112. return to open water: poems news and selected by Harold Rhenisch (Ronsdale Press, 2007)
(found at a used bookstore, Black Squirrel I believe)
To read is to map your thoughts into the gait of another, go thru the gates of their choice. This selected was by someone I’d never read.
It is about curating the significant.
It was a bit distracting/amusing to read since it is used and a previous reader did scansion marks on quite a few poems and here and there edited with marginalia and crossed out wording. Have to go with the author’s original wordings or line breaks.
“like a man’s life
pouring out of his eyes in sleep—”
p. 22 a previous reader was sure the line break should put pouring up on the line to make lines even. I think it would trouble the read and to have the line short and the couplet uneven unlike the other suits the shift in tone there.
p. 19
“The sun is a white glare
glancing off a crow’s blue wing feathers,”
The previous reader struck ‘wing feathers’ as redundant. I might have to agree with my co-reader on that one.
Despite there being a lot of poems troping bird and river and darkness, copse, grass and poeterly poems of quietude, it was a pleasant read.
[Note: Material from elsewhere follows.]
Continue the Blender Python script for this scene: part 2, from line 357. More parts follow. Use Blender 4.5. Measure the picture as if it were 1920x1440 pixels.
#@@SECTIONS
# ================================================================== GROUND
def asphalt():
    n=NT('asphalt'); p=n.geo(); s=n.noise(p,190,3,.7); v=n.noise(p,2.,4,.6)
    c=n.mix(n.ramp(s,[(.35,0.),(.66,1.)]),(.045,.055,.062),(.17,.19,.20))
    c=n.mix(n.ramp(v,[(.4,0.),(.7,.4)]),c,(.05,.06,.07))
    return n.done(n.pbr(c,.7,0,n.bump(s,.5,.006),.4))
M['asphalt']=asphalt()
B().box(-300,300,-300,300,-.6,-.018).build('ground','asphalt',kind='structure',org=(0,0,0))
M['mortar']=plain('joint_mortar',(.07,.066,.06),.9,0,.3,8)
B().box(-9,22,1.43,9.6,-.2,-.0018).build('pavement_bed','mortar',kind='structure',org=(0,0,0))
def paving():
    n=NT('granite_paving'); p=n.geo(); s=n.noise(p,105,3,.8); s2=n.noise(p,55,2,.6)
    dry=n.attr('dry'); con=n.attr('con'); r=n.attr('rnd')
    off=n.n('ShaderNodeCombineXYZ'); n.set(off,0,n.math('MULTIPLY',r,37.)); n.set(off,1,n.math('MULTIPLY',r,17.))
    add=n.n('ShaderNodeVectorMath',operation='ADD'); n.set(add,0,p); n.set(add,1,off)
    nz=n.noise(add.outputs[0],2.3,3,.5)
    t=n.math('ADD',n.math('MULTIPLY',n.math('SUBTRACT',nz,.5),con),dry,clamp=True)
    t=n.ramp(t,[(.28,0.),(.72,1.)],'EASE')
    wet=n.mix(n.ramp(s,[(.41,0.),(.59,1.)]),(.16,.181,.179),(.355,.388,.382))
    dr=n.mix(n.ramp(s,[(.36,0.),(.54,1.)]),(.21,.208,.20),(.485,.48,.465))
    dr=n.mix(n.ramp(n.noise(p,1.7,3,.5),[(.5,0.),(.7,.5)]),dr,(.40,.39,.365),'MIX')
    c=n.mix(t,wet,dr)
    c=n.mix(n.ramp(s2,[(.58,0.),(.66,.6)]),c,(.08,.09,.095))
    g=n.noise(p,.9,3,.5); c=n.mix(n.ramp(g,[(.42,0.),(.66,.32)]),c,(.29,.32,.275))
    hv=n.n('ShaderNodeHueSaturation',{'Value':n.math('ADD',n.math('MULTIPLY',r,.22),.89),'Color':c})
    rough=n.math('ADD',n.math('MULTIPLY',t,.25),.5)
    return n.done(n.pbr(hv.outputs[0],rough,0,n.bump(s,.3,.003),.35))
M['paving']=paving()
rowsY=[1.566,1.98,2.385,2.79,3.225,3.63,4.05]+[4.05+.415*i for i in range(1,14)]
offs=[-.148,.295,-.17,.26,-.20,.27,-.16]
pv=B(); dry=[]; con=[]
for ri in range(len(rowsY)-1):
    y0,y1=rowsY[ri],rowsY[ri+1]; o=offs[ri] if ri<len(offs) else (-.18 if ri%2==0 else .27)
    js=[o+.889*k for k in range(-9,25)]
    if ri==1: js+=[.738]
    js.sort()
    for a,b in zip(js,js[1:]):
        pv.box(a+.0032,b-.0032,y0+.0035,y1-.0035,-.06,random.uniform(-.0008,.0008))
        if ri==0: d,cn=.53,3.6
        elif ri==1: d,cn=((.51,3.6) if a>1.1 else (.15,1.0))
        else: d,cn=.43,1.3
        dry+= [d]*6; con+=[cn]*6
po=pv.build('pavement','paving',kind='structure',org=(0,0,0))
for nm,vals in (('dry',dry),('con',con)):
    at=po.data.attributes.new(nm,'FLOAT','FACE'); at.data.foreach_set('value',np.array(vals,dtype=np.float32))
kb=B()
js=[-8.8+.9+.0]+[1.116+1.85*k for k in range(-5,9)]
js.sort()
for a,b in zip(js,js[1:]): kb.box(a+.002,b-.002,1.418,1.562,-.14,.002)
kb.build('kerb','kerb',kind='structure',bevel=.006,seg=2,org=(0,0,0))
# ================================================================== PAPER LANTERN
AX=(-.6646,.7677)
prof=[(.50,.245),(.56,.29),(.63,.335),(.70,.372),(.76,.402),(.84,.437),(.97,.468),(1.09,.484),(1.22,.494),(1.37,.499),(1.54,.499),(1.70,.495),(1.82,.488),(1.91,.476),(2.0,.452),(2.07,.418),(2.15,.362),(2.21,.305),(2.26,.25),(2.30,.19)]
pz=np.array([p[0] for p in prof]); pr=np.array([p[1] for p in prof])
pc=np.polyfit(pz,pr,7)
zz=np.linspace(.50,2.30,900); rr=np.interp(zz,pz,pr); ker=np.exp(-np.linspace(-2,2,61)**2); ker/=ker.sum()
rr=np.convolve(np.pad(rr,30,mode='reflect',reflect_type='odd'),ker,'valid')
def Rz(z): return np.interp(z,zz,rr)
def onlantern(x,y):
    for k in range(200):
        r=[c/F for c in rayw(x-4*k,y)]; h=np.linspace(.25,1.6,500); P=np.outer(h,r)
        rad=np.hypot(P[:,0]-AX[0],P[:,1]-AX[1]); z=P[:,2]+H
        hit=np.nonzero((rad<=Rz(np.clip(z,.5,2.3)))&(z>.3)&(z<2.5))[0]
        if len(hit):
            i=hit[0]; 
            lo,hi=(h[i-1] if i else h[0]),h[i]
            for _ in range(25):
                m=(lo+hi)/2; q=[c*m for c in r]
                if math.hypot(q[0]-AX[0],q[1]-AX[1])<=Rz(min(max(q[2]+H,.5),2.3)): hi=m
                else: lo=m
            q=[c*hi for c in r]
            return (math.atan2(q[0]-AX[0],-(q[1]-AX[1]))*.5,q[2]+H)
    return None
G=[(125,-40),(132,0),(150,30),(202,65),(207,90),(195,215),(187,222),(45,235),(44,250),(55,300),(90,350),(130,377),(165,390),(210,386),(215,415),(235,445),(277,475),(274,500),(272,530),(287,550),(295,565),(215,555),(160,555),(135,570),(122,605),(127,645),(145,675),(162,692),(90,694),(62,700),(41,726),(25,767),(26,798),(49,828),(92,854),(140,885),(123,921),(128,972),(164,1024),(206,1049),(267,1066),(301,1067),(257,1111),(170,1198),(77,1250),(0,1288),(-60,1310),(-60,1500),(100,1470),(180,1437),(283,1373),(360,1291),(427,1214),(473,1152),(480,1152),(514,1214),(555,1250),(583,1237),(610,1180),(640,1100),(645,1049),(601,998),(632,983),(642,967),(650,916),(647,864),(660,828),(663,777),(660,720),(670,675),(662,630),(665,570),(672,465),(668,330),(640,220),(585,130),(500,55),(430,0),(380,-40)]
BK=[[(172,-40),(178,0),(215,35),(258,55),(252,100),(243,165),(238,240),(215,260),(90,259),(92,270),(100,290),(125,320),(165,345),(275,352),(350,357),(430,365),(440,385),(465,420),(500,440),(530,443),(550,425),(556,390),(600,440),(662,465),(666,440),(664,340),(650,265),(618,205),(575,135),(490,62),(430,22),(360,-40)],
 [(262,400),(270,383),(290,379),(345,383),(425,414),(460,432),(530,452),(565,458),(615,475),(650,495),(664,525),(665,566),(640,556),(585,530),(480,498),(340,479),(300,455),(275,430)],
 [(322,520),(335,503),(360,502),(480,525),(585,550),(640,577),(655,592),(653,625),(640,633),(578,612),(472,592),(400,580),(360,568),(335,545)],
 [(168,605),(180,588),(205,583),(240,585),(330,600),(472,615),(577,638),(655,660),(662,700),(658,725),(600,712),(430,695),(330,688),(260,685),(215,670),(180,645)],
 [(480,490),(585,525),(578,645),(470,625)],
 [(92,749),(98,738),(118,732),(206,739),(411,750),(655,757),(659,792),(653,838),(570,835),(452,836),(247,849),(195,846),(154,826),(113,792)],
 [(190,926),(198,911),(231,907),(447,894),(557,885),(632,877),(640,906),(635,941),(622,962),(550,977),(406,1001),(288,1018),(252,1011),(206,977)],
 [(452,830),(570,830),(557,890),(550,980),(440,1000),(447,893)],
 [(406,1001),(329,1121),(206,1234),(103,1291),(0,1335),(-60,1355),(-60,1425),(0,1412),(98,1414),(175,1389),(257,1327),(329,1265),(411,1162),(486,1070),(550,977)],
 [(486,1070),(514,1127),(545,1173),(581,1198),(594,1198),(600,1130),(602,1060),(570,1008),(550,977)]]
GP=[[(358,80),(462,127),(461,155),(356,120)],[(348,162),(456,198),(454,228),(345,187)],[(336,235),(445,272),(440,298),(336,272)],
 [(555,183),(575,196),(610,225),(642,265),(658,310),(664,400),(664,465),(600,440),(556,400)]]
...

p. 133, some beautiful slow reveals and expansions.
“the white house,
the red door, the shock
of arrogance
and settlement”
Some true observations like the list of things at the flea market, a pottery with a thumbprint and whatnots, who “plunks their money down// to live the life. We all take on/what others have put off.”
113. Land Without Chocolate by faizal deen (Wolsak & Wynn, 1999)
(given to me by rob mclennan)
Accumulation-style poems of run-on sentences. Seeming stream of consciousness. Not feeling particularly cooked or too tangled but a tangled spilling forth.
Is this like the sensation when I was teaching ESL and the quorums of students would come forward and ask that I not use “that word” any more? The word in that case was “gay”. So people couldn’t conjugate some verbs. They could learn the distinctions between gay and transsexual and cross-dressing and bisexual, or least learn not to make jokes where in gay marriage one had to be the woman.
I digress.

Intense as a read. Dark. I didn’t often follow what was going on.
114. Beatitudes of Ice by Rienzi Crusz (TSAR, 1995)
(found browsing the library catalogue)
He has written an enormous number of books and yet they don’t blather. Tight poems from this Canadian Sri Lanka writer who has been in Canada longer than I’ve been alive. Some poems about elephants but not in the superficial way that is more common. Some poems of everyday life of seeing the snow plough come but with a deeper reach thru history.
Suitcase, p 50, revolves around a list of things in the suitcase with “a small white pad/ of unwritten poems—/white gold/asking to be mined.”
I’d happily read another of his books. In Canada since the early 60s some of the poems are about Sri Lanka, some, like this, below, are grounded here.
A poem on page 4 is about a suburban snowstorm evoking let my people go. For the plow to drive thru would be like parting the Red Sea.
“There shall be no diaspora today[…]
Your Egypt still shines[…] in its white misery”

How unfortunately typical that hounding assumption “but what are you really”.